◆ **STATED GOAL**: Without the pictures, can you quote each line below exactly?

◆ **DATA SEGMENT**:
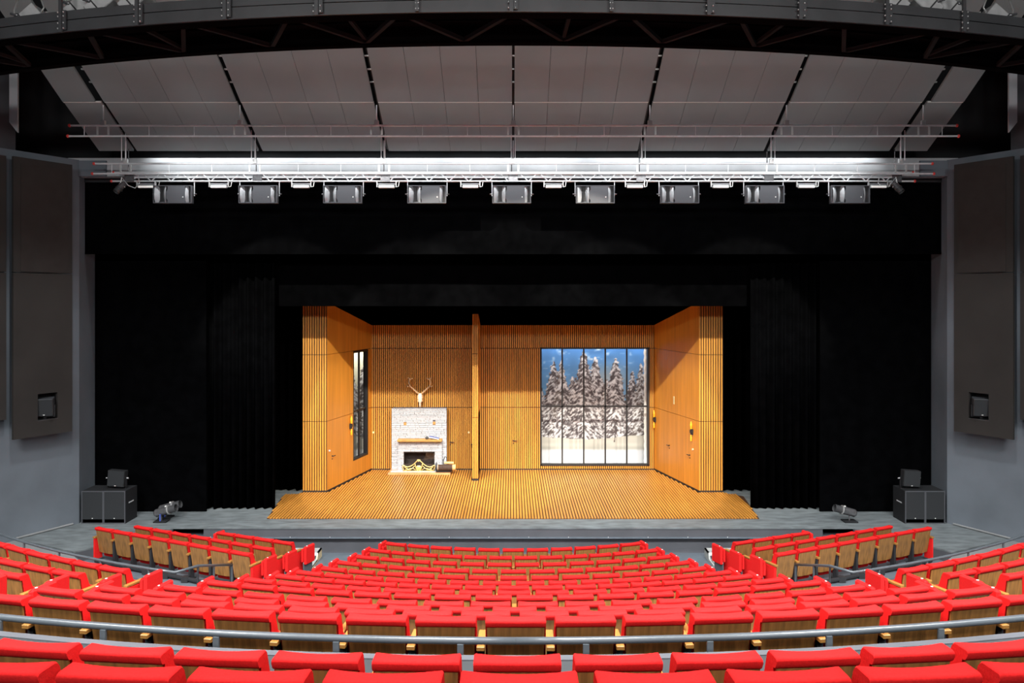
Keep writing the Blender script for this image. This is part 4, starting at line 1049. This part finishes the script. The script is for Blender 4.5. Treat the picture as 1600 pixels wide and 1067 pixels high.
# gold screen
r = thing('fire_screen', 'ornate gold scrollwork fender in front of the firebox', 'fire screen', ((bx0+bx1)/2, 26.36, .112))
m = MB(); Wd = .56
for s in (-1, 1):
    def C_(pts, rad=.016): m.path([(s*a, 0, b) for a, b in pts], rad, 6)
    C_([(0, .40), (.05, .35), (.10, .31), (.17, .24), (.27, .17), (.38, .14), (.48, .17), (.53, .21), (.56, .17), (.54, .10), (.50, .02)], .02)
    C_([(.13, .26), (.11, .16), (.07, .05), (0, .02)], .018)
    C_([(.10, .04), (.20, .10), (.30, .09), (.40, .04), (.52, .02)], .015)
    C_([(.14, .18), (.22, .10), (.30, .04), (.42, .10), (.50, .14)], .013)
    C_([(.34, .02), (.36, .07), (.42, .08), (.46, .05)], .011)
m.path([(-.55, 0, .012), (.55, 0, .012)], .012, 6); m.build('scrollwork', 'gold', r)
m = MB(); m.ball((0, 0, .12), .11, 12, 8, (1, .25, .72)); m.build('shell_boss', 'gold', r)
m = MB(); m.path([(-.05, 0, .40), (0, -.01, .33), (.05, 0, .40)], .016, 6); m.build('crest', 'gold', r)
m = MB(); m.xprism([(.01, .0), (.02, .0), (.02, .24), (.01, .24)], -.5, .5); m.v = [(x, y+.02, z*(1+.75*max(0, 1-abs(x)/.3))) for x, y, z in m.v]; m.build('mesh_backing', 'soot', r)
# log holder
c = at(694, 735, 26.3)
r = thing('log_basket', 'metal log holder with dark and pale logs at the hearth right end', 'log basket', (c.x+.02, 26.3, .112))
m = MB(); m.box(-.30, .24, -.13, .13, .02, .035); m.box(-.30, -.285, -.13, .13, .02, .30); m.path([(-.03, .12, .0), (-.06, .12, .35), (0, .12, .50), (.06, .12, .44), (.07, .12, .30)], .014, 6); m.build('basket', 'frame', r)
l1 = MB().tube((-.22, -.06, .15), (.26, -.06, .15), .105, 12); o = l1.build('log', 'log', r); MB().tube((-.225, -.06, .15), (-.215, -.06, .15), .108, 12).build('log_end', 'logend', o)
MB().tube((-.02, .03, .29), (.30, .03, .29), .045, 10).build('pale_log', 'logend', r)
MB().tube((.16, .02, .14), (.37, .02, .14), .10, 10).build('short_log', 'logend', r)
# mantel things
c = at(676, 685, 26.42)
r = thing('blue_book', 'blue book leaning on a small stone on the mantel', 'book', (c.x, 26.42, lz+.065))
m = MB(); m.obox((.05, 0, .055), (.17, 0, -.035), (0, .07, 0), (.004, 0, .022)); m.build('cover', 'blue', r)
m = MB(); m.obox((.05, -.002, .052), (.165, 0, -.034), (0, .071, 0), (.003, 0, .014)); m.build('pages', 'dot', r)
r = MB().ball((0, 0, 0), .06, 10, 8, (1, 1, .8)).build('stone_ornament', 'bridge', None, (c.x-.20, 26.42, lz+.113)); tag(r, 'small rounded grey stone on the mantel beside the blue book', 'ornament')
# stag skull
c = at(656.5, 624, 26.80)
r = thing('stag_skull', 'mounted white stag skull with antlers above the fireplace', 'skull', (c.x, 26.82, c.z))
prof = [(.22, .03, .03), (.19, .06, .06), (.13, .078, .08), (.06, .085, .085), (.0, .075, .08), (-.06, .088, .075), (-.10, .045, .06), (-.17, .033, .05), (-.24, .028, .04), (-.27, .012, .02)]
m = MB(); n = 12; v = []
for z, rx, ry in prof: v += [(rx*math.cos(2*math.pi*k/n), -.02-ry*.6+ry*math.sin(2*math.pi*k/n), z) for k in range(n)]
m.add(v, [(j*n+k, (j+1)*n+k, (j+1)*n+(k+1) % n, j*n+(k+1) % n) for j in range(len(prof)-1) for k in range(n)], True)
m.add(v[:n], [tuple(range(n))]); m.add(v[-n:], [tuple(range(n-1, -1, -1))]); m.build('skull', 'bone', r)
for s in (-1, 1):
    m = MB(); m.ball((s*.078, -.06, .06), .03, 8, 6, (.6, 1, 1.1)); m.build('eye_socket', 'antler', r)
    m = MB(); m.path([(s*.05, -.03, .20), (s*.14, -.06, .28), (s*.24, -.09, .38), (s*.34, -.12, .47), (s*.38, -.13, .58), (s*.36, -.13, .68), (s*.34, -.13, .76)], .034, 8, .020)
    m.path([(s*.34, -.12, .47), (s*.42, -.16, .46), (s*.45, -.18, .50)], .022, 6, .010)
    m.path([(s*.36, -.13, .68), (s*.27, -.15, .74), (s*.23, -.16, .76)], .024, 6, .012)
    m.path([(s*.35, -.13, .72), (s*.42, -.14, .78)], .020, 6, .010)
    m.path([(s*.14, -.06, .28), (s*.12, -.16, .33)], .014, 6, .006)
    m.build('antler', 'antler', r)
MB().obox((0, .07, .05), (.10, 0, 0), (0, .06, 0), (0, 0, .14)).build('wall_mount', 'mantel', r)

# ---- sanity: repeated labels
seen = {}
for o in S.objects:
    if 'label' in o and o.parent is None: seen.setdefault(o['label'], []).append(o.name)
for k, v_ in seen.items():
    if len(v_) > 1: print('DUP LABEL', k, len(v_))
    if not 4 <= len(k.split()) <= 16: print('LEN', k)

◆ **EXPECTED OUTPUT**:
Keep writing the Blender script for this image. This is part 4, starting at line 1049. This part finishes the script. The script is for Blender 4.5. Treat the picture as 1600 pixels wide and 1067 pixels high.
# gold screen
r = thing('fire_screen', 'ornate gold scrollwork fender in front of the firebox', 'fire screen', ((bx0+bx1)/2, 26.36, .112))
m = MB(); Wd = .56
for s in (-1, 1):
    def C_(pts, rad=.016): m.path([(s*a, 0, b) for a, b in pts], rad, 6)
    C_([(0, .40), (.05, .35), (.10, .31), (.17, .24), (.27, .17), (.38, .14), (.48, .17), (.53, .21), (.56, .17), (.54, .10), (.50, .02)], .02)
    C_([(.13, .26), (.11, .16), (.07, .05), (0, .02)], .018)
    C_([(.10, .04), (.20, .10), (.30, .09), (.40, .04), (.52, .02)], .015)
    C_([(.14, .18), (.22, .10), (.30, .04), (.42, .10), (.50, .14)], .013)
    C_([(.34, .02), (.36, .07), (.42, .08), (.46, .05)], .011)
m.path([(-.55, 0, .012), (.55, 0, .012)], .012, 6); m.build('scrollwork', 'gold', r)
m = MB(); m.ball((0, 0, .12), .11, 12, 8, (1, .25, .72)); m.build('shell_boss', 'gold', r)
m = MB(); m.path([(-.05, 0, .40), (0, -.01, .33), (.05, 0, .40)], .016, 6); m.build('crest', 'gold', r)
m = MB(); m.xprism([(.01, .0), (.02, .0), (.02, .24), (.01, .24)], -.5, .5); m.v = [(x, y+.02, z*(1+.75*max(0, 1-abs(x)/.3))) for x, y, z in m.v]; m.build('mesh_backing', 'soot', r)
# log holder
c = at(694, 735, 26.3)
r = thing('log_basket', 'metal log holder with dark and pale logs at the hearth right end', 'log basket', (c.x+.02, 26.3, .112))
m = MB(); m.box(-.30, .24, -.13, .13, .02, .035); m.box(-.30, -.285, -.13, .13, .02, .30); m.path([(-.03, .12, .0), (-.06, .12, .35), (0, .12, .50), (.06, .12, .44), (.07, .12, .30)], .014, 6); m.build('basket', 'frame', r)
l1 = MB().tube((-.22, -.06, .15), (.26, -.06, .15), .105, 12); o = l1.build('log', 'log', r); MB().tube((-.225, -.06, .15), (-.215, -.06, .15), .108, 12).build('log_end', 'logend', o)
MB().tube((-.02, .03, .29), (.30, .03, .29), .045, 10).build('pale_log', 'logend', r)
MB().tube((.16, .02, .14), (.37, .02, .14), .10, 10).build('short_log', 'logend', r)
# mantel things
c = at(676, 685, 26.42)
r = thing('blue_book', 'blue book leaning on a small stone on the mantel', 'book', (c.x, 26.42, lz+.065))
m = MB(); m.obox((.05, 0, .055), (.17, 0, -.035), (0, .07, 0), (.004, 0, .022)); m.build('cover', 'blue', r)
m = MB(); m.obox((.05, -.002, .052), (.165, 0, -.034), (0, .071, 0), (.003, 0, .014)); m.build('pages', 'dot', r)
r = MB().ball((0, 0, 0), .06, 10, 8, (1, 1, .8)).build('stone_ornament', 'bridge', None, (c.x-.20, 26.42, lz+.113)); tag(r, 'small rounded grey stone on the mantel beside the blue book', 'ornament')
# stag skull
c = at(656.5, 624, 26.80)
r = thing('stag_skull', 'mounted white stag skull with antlers above the fireplace', 'skull', (c.x, 26.82, c.z))
prof = [(.22, .03, .03), (.19, .06, .06), (.13, .078, .08), (.06, .085, .085), (.0, .075, .08), (-.06, .088, .075), (-.10, .045, .06), (-.17, .033, .05), (-.24, .028, .04), (-.27, .012, .02)]
m = MB(); n = 12; v = []
for z, rx, ry in prof: v += [(rx*math.cos(2*math.pi*k/n), -.02-ry*.6+ry*math.sin(2*math.pi*k/n), z) for k in range(n)]
m.add(v, [(j*n+k, (j+1)*n+k, (j+1)*n+(k+1) % n, j*n+(k+1) % n) for j in range(len(prof)-1) for k in range(n)], True)
m.add(v[:n], [tuple(range(n))]); m.add(v[-n:], [tuple(range(n-1, -1, -1))]); m.build('skull', 'bone', r)
for s in (-1, 1):
    m = MB(); m.ball((s*.078, -.06, .06), .03, 8, 6, (.6, 1, 1.1)); m.build('eye_socket', 'antler', r)
    m = MB(); m.path([(s*.05, -.03, .20), (s*.14, -.06, .28), (s*.24, -.09, .38), (s*.34, -.12, .47), (s*.38, -.13, .58), (s*.36, -.13, .68), (s*.34, -.13, .76)], .034, 8, .020)
    m.path([(s*.34, -.12, .47), (s*.42, -.16, .46), (s*.45, -.18, .50)], .022, 6, .010)
    m.path([(s*.36, -.13, .68), (s*.27, -.15, .74), (s*.23, -.16, .76)], .024, 6, .012)
    m.path([(s*.35, -.13, .72), (s*.42, -.14, .78)], .020, 6, .010)
    m.path([(s*.14, -.06, .28), (s*.12, -.16, .33)], .014, 6, .006)
    m.build('antler', 'antler', r)
MB().obox((0, .07, .05), (.10, 0, 0), (0, .06, 0), (0, 0, .14)).build('wall_mount', 'mantel', r)

# ---- sanity: repeated labels
seen = {}
for o in S.objects:
    if 'label' in o and o.parent is None: seen.setdefault(o['label'], []).append(o.name)
for k, v_ in seen.items():
    if len(v_) > 1: print('DUP LABEL', k, len(v_))
    if not 4 <= len(k.split()) <= 16: print('LEN', k)